Restate the entries word for word, omitting nothing.

(3D scene scripts)
● ● ●

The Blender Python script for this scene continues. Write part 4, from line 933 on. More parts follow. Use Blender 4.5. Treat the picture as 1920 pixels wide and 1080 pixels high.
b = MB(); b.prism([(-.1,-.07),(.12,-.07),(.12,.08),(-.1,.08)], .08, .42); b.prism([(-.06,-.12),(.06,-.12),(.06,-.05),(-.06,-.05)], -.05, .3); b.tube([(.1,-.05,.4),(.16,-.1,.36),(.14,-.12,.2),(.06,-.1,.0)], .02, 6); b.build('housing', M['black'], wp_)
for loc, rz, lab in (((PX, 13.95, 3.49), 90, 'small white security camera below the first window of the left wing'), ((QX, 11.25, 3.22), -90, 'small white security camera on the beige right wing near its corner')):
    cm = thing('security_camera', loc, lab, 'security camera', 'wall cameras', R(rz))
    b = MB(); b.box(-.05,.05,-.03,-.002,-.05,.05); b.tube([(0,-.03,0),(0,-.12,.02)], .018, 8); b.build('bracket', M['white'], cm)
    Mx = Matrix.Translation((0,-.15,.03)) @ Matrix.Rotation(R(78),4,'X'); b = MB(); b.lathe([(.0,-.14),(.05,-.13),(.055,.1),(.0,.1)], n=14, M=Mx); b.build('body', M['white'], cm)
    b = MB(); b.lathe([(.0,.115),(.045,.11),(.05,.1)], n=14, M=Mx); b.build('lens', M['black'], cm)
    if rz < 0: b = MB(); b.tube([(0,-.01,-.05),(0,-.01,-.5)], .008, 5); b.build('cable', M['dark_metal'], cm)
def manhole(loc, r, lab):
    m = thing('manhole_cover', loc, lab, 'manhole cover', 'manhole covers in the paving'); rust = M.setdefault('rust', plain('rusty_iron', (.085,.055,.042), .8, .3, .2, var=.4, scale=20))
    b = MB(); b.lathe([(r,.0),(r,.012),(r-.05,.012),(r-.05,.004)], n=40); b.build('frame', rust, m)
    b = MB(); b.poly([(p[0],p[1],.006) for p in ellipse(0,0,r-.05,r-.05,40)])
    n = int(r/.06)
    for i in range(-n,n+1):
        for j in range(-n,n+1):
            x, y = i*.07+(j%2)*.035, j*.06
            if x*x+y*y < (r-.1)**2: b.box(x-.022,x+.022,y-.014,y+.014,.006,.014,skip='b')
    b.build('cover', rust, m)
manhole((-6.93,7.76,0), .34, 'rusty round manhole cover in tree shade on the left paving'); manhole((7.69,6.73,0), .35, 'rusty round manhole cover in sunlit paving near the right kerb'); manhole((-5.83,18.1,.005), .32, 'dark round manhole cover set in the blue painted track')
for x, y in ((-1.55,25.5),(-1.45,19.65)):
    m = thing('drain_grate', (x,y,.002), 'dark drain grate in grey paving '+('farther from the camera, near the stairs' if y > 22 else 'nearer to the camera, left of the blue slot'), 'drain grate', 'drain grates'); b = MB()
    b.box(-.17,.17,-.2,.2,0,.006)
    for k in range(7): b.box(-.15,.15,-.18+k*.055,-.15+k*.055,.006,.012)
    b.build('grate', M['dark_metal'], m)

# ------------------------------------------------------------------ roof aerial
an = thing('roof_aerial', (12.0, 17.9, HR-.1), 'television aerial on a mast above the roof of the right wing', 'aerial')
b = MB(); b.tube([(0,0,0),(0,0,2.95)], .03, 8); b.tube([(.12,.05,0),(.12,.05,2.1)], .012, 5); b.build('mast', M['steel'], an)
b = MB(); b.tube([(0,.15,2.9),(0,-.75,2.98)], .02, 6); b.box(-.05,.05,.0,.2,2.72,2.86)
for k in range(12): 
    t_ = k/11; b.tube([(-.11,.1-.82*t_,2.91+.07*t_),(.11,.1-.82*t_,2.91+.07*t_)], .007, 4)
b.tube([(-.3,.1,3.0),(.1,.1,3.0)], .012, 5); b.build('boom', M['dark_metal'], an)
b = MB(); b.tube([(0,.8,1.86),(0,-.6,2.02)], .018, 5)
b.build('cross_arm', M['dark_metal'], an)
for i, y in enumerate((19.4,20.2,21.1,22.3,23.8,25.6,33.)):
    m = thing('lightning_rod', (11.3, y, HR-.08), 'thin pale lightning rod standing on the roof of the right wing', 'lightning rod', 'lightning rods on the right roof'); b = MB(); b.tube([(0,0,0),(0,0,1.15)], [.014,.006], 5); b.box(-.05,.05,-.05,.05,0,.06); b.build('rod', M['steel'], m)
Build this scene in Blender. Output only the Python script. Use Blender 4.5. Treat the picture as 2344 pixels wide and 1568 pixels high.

● ● ●

* **Response**
The Blender Python script for this scene continues. Write part 4, from line 933 on. More parts follow. Use Blender 4.5. Treat the picture as 1920 pixels wide and 1080 pixels high.
b = MB(); b.prism([(-.1,-.07),(.12,-.07),(.12,.08),(-.1,.08)], .08, .42); b.prism([(-.06,-.12),(.06,-.12),(.06,-.05),(-.06,-.05)], -.05, .3); b.tube([(.1,-.05,.4),(.16,-.1,.36),(.14,-.12,.2),(.06,-.1,.0)], .02, 6); b.build('housing', M['black'], wp_)
for loc, rz, lab in (((PX, 13.95, 3.49), 90, 'small white security camera below the first window of the left wing'), ((QX, 11.25, 3.22), -90, 'small white security camera on the beige right wing near its corner')):
    cm = thing('security_camera', loc, lab, 'security camera', 'wall cameras', R(rz))
    b = MB(); b.box(-.05,.05,-.03,-.002,-.05,.05); b.tube([(0,-.03,0),(0,-.12,.02)], .018, 8); b.build('bracket', M['white'], cm)
    Mx = Matrix.Translation((0,-.15,.03)) @ Matrix.Rotation(R(78),4,'X'); b = MB(); b.lathe([(.0,-.14),(.05,-.13),(.055,.1),(.0,.1)], n=14, M=Mx); b.build('body', M['white'], cm)
    b = MB(); b.lathe([(.0,.115),(.045,.11),(.05,.1)], n=14, M=Mx); b.build('lens', M['black'], cm)
    if rz < 0: b = MB(); b.tube([(0,-.01,-.05),(0,-.01,-.5)], .008, 5); b.build('cable', M['dark_metal'], cm)
def manhole(loc, r, lab):
    m = thing('manhole_cover', loc, lab, 'manhole cover', 'manhole covers in the paving'); rust = M.setdefault('rust', plain('rusty_iron', (.085,.055,.042), .8, .3, .2, var=.4, scale=20))
    b = MB(); b.lathe([(r,.0),(r,.012),(r-.05,.012),(r-.05,.004)], n=40); b.build('frame', rust, m)
    b = MB(); b.poly([(p[0],p[1],.006) for p in ellipse(0,0,r-.05,r-.05,40)])
    n = int(r/.06)
    for i in range(-n,n+1):
        for j in range(-n,n+1):
            x, y = i*.07+(j%2)*.035, j*.06
            if x*x+y*y < (r-.1)**2: b.box(x-.022,x+.022,y-.014,y+.014,.006,.014,skip='b')
    b.build('cover', rust, m)
manhole((-6.93,7.76,0), .34, 'rusty round manhole cover in tree shade on the left paving'); manhole((7.69,6.73,0), .35, 'rusty round manhole cover in sunlit paving near the right kerb'); manhole((-5.83,18.1,.005), .32, 'dark round manhole cover set in the blue painted track')
for x, y in ((-1.55,25.5),(-1.45,19.65)):
    m = thing('drain_grate', (x,y,.002), 'dark drain grate in grey paving '+('farther from the camera, near the stairs' if y > 22 else 'nearer to the camera, left of the blue slot'), 'drain grate', 'drain grates'); b = MB()
    b.box(-.17,.17,-.2,.2,0,.006)
    for k in range(7): b.box(-.15,.15,-.18+k*.055,-.15+k*.055,.006,.012)
    b.build('grate', M['dark_metal'], m)

# ------------------------------------------------------------------ roof aerial
an = thing('roof_aerial', (12.0, 17.9, HR-.1), 'television aerial on a mast above the roof of the right wing', 'aerial')
b = MB(); b.tube([(0,0,0),(0,0,2.95)], .03, 8); b.tube([(.12,.05,0),(.12,.05,2.1)], .012, 5); b.build('mast', M['steel'], an)
b = MB(); b.tube([(0,.15,2.9),(0,-.75,2.98)], .02, 6); b.box(-.05,.05,.0,.2,2.72,2.86)
for k in range(12): 
    t_ = k/11; b.tube([(-.11,.1-.82*t_,2.91+.07*t_),(.11,.1-.82*t_,2.91+.07*t_)], .007, 4)
b.tube([(-.3,.1,3.0),(.1,.1,3.0)], .012, 5); b.build('boom', M['dark_metal'], an)
b = MB(); b.tube([(0,.8,1.86),(0,-.6,2.02)], .018, 5)
b.build('cross_arm', M['dark_metal'], an)
for i, y in enumerate((19.4,20.2,21.1,22.3,23.8,25.6,33.)):
    m = thing('lightning_rod', (11.3, y, HR-.08), 'thin pale lightning rod standing on the roof of the right wing', 'lightning rod', 'lightning rods on the right roof'); b = MB(); b.tube([(0,0,0),(0,0,1.15)], [.014,.006], 5); b.box(-.05,.05,-.05,.05,0,.06); b.build('rod', M['steel'], m)
Build this scene in Blender. Output only the Python script. Use Blender 4.5. Treat the picture as 2344 pixels wide and 1568 pixels high.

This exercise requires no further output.